WMSNs enable a large class of applications ranging across diverse areas in both civilian and military areas, such as multimedia surveillance, environmental monitoring, traffic control, smart cities and other IoT applications. The multimedia content in these applications gives support to end-users (or systems) to visually determine the real impact of an event, be aware of what is happening in the environment, enhance the level of information collected, and provide multi-view support (Alaei & Barcelo-Ordinas, 2012). Thus, the users can make use of the visual information to take action for object/intruder detection. In this study, we focus on intrusion detection scenario with real-time video support.
Different network architectures have been proposed to provide different application requirements. However, the multi-tier network architecture with heterogeneous nodes is the most suitable solution for routing protocols in WMSNs to improve scalability, resilience and energy-efficiency, as shown by (Almalkawi et al., 2010). Moreover, this must be carried out through efficient routing decision to improve the video quality, energy-efficiency, and scalability in event-based WMSNs (Ehsan & Hamdaoui, 2012). Multimedia dissemination should support Quality of Service (QoS) and Quality of Experience (QoE) requirements so that video content can be delivered with, at least, a minimum video quality level from the user’s perspective, together with energy-efficiency and scalability. These issues impose more constraints on the designing of a reliable multi-tier routing protocol for WMSNs (Wijnants et al., 2010).

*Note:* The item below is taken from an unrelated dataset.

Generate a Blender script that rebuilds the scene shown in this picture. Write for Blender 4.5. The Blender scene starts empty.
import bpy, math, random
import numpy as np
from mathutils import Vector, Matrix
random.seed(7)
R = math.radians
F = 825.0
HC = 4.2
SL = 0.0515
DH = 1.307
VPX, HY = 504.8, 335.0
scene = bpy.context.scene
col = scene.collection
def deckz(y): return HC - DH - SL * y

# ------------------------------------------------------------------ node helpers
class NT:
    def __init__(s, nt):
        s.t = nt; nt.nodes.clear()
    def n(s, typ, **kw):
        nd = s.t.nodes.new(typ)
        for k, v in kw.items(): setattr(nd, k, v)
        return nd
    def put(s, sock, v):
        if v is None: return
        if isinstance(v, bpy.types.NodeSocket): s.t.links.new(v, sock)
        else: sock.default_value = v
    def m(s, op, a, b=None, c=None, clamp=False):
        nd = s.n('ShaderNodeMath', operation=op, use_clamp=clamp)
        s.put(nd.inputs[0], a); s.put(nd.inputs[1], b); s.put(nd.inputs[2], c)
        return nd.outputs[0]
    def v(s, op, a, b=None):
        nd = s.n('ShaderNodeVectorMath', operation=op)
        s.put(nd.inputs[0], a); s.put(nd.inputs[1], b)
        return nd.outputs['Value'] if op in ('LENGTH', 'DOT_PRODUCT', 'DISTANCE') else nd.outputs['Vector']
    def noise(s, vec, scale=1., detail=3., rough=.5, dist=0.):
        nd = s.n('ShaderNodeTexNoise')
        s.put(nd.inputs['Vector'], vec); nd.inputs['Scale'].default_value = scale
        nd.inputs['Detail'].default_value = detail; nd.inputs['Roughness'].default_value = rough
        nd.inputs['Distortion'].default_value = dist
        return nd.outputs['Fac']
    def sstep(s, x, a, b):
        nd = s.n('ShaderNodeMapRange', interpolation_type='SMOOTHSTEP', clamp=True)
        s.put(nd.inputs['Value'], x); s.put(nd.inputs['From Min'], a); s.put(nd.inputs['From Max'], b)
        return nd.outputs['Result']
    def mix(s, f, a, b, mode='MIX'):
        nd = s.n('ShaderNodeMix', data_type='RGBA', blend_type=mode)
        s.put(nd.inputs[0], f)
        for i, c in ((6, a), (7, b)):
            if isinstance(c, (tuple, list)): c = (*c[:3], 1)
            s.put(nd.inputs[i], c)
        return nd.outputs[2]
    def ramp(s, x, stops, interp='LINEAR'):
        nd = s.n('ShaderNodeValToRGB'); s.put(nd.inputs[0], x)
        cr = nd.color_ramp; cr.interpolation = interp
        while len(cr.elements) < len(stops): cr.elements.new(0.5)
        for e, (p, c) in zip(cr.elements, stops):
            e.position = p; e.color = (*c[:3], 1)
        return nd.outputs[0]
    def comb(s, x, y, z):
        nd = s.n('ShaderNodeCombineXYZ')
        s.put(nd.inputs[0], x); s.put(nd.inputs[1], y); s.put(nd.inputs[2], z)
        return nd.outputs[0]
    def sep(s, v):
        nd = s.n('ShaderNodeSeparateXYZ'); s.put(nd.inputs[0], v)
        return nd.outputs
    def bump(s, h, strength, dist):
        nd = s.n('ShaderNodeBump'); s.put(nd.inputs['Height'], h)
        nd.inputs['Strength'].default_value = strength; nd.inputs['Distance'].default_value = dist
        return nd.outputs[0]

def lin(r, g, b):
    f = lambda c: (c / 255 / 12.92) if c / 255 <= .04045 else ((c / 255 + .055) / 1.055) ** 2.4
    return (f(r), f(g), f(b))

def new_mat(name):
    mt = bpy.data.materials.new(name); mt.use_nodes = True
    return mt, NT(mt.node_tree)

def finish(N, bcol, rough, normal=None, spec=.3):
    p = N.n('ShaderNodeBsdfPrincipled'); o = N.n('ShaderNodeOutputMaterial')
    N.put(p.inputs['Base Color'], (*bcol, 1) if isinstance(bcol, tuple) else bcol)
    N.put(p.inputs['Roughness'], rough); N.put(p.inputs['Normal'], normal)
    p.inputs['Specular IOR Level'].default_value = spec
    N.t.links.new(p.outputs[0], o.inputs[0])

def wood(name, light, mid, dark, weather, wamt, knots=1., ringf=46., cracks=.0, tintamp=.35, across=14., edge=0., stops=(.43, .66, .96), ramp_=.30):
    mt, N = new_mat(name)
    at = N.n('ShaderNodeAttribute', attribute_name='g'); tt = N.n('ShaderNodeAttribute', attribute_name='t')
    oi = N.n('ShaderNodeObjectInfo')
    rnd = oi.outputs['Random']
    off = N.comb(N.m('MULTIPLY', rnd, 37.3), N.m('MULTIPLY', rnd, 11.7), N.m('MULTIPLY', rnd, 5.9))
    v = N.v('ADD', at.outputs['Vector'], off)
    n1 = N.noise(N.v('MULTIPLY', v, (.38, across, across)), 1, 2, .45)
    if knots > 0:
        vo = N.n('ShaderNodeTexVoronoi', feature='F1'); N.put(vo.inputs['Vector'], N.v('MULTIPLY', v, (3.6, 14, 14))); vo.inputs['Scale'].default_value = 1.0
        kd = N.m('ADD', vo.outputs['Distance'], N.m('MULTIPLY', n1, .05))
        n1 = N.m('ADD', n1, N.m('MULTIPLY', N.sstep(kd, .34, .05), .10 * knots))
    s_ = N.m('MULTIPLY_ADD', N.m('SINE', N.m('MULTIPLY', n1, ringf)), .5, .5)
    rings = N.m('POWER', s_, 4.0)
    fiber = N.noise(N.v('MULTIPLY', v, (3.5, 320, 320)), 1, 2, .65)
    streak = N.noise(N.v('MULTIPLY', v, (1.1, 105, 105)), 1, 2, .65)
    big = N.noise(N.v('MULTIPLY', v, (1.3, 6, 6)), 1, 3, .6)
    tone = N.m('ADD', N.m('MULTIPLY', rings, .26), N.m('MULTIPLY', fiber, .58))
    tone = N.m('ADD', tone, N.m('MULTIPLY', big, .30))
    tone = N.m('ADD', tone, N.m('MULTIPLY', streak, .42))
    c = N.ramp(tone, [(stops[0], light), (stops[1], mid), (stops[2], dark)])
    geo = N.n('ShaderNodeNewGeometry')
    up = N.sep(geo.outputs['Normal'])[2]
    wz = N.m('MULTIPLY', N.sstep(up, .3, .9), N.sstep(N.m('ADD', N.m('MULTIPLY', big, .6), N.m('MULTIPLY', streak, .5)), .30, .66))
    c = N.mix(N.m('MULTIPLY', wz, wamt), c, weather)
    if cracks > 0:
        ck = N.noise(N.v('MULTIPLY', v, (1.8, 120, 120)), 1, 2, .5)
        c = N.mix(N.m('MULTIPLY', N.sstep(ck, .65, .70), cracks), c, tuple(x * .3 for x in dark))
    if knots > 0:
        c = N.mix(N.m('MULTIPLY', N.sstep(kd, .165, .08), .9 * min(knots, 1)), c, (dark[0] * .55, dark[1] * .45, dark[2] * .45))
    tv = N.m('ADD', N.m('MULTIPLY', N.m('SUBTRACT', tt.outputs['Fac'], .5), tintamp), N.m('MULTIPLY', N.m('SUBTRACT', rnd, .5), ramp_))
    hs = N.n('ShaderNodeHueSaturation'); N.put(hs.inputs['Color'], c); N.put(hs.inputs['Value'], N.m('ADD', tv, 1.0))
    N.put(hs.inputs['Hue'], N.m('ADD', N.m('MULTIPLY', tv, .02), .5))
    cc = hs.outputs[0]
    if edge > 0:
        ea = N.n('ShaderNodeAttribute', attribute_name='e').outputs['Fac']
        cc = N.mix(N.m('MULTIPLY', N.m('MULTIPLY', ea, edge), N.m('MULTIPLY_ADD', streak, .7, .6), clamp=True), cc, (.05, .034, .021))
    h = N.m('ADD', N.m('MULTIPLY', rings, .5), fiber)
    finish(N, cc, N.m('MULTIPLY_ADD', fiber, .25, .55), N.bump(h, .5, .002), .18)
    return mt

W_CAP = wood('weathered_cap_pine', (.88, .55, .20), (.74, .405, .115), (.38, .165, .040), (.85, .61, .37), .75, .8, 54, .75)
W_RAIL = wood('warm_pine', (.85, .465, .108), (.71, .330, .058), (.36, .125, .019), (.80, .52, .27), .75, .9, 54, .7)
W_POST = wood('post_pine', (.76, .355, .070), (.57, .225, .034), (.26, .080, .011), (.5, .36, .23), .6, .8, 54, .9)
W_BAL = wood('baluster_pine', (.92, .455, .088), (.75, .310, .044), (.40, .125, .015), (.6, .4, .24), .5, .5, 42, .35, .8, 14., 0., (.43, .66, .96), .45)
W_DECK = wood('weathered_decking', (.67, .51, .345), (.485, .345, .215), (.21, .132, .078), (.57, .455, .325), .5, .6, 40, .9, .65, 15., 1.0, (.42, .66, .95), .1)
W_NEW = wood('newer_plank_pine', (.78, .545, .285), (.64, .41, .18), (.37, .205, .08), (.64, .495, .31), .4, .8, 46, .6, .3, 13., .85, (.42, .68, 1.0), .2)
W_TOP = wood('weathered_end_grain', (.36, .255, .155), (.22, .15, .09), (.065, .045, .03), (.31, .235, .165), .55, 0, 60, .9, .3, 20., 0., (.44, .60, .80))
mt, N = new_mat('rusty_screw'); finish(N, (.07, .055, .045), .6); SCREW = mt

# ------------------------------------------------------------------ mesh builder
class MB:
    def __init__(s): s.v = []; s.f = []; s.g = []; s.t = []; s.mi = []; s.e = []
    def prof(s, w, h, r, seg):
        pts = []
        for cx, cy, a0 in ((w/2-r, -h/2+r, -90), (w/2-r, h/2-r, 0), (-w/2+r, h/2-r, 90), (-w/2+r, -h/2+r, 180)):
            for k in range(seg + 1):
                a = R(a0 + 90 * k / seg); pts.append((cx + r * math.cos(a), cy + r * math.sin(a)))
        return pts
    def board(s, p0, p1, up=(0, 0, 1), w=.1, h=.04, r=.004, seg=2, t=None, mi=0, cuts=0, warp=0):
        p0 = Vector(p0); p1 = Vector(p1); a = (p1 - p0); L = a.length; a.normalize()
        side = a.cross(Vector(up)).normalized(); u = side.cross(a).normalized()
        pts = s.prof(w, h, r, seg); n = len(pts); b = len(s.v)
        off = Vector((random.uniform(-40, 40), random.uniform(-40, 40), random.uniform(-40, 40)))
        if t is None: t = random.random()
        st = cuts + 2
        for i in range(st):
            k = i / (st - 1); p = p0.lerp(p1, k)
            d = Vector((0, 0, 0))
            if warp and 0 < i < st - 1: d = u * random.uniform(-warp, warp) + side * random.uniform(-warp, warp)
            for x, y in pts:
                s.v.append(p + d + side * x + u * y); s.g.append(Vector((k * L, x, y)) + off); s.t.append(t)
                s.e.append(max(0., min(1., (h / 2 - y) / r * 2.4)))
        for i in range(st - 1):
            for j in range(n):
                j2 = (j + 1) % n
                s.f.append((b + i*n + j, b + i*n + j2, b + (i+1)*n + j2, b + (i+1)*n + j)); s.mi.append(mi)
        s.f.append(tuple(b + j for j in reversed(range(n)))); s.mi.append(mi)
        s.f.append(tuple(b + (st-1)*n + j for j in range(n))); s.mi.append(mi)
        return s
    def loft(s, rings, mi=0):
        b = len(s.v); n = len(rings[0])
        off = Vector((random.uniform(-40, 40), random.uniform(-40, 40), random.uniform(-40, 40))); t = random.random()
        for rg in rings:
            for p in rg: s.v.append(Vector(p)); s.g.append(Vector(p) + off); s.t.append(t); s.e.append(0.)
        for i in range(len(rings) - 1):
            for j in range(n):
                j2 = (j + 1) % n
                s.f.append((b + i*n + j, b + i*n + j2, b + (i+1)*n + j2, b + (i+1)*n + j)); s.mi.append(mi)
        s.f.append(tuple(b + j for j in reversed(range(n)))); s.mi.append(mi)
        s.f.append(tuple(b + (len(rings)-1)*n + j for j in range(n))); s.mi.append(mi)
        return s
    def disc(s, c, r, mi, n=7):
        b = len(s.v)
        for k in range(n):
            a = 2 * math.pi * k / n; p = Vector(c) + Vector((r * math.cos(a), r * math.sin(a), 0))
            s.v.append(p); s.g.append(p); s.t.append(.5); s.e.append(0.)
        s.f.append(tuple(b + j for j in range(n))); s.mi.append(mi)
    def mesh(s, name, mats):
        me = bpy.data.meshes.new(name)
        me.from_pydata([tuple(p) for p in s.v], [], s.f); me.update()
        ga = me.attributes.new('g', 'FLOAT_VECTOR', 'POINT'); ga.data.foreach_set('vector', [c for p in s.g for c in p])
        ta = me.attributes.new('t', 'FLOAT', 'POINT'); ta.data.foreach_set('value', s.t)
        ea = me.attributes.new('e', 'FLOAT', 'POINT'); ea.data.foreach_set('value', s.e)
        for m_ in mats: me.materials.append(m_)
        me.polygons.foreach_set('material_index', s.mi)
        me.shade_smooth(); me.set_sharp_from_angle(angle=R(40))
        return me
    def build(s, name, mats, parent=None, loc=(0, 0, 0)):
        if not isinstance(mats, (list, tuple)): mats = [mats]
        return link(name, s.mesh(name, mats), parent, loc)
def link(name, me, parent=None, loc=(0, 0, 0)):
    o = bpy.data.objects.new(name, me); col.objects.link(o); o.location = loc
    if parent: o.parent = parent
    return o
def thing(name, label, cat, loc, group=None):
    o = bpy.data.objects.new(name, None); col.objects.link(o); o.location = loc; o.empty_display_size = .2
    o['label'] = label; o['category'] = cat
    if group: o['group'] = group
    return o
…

Solutions involving multimedia transmission must take into account the video characteristics from the user’s perspective to increase the user’s satisfaction, while keeping the content with a good quality level. In this context, frames with different priorities compose a compressed video, and according to the user’s perspective, the loss of high priority frames causes severe video distortion. Thus, a key principle for a QoE-aware multimedia dissemination in multi-tier WMSN applications is the protection of high priority frames in congestion/link error periods (Serral-Gracià et al., 2010). Furthermore, the constraints of sensor nodes increase the effects of wireless channel errors, and the application-level Forward Error Correction (FEC) can be employed as an error control scheme for handling losses in real-time WMSN communications (Yousof Naderi et al., 2012). FEC schemes achieve robust video transmission by sending redundant data, and when the original information is lost, the data can be recovered from the redundant information. Application-level FEC adds h redundant packets to a set of n original source packets. The redundant packets can be used to reconstruct a lost frame, and thus, enhance the video quality level to meet the requirements of human experience.
Multi-tier event detection applications with multimedia support require a cross-layer approach to provide video dissemination with a high quality level from the user’s perspective, together with scalability, energy-efficiency and low network overhead. In this context, the multi-tier routing protocol must provide a route selection scheme that employs cross-layer information to find reliable routes. Moreover, priority frames must be protected in congestion/link error periods by taking into account an application-level FEC mechanism, which considers the importance of the frame for creating the redundant packets. However, the existing cross-layer approaches do not include all of these key characteristics to support QoE-aware multimedia dissemination.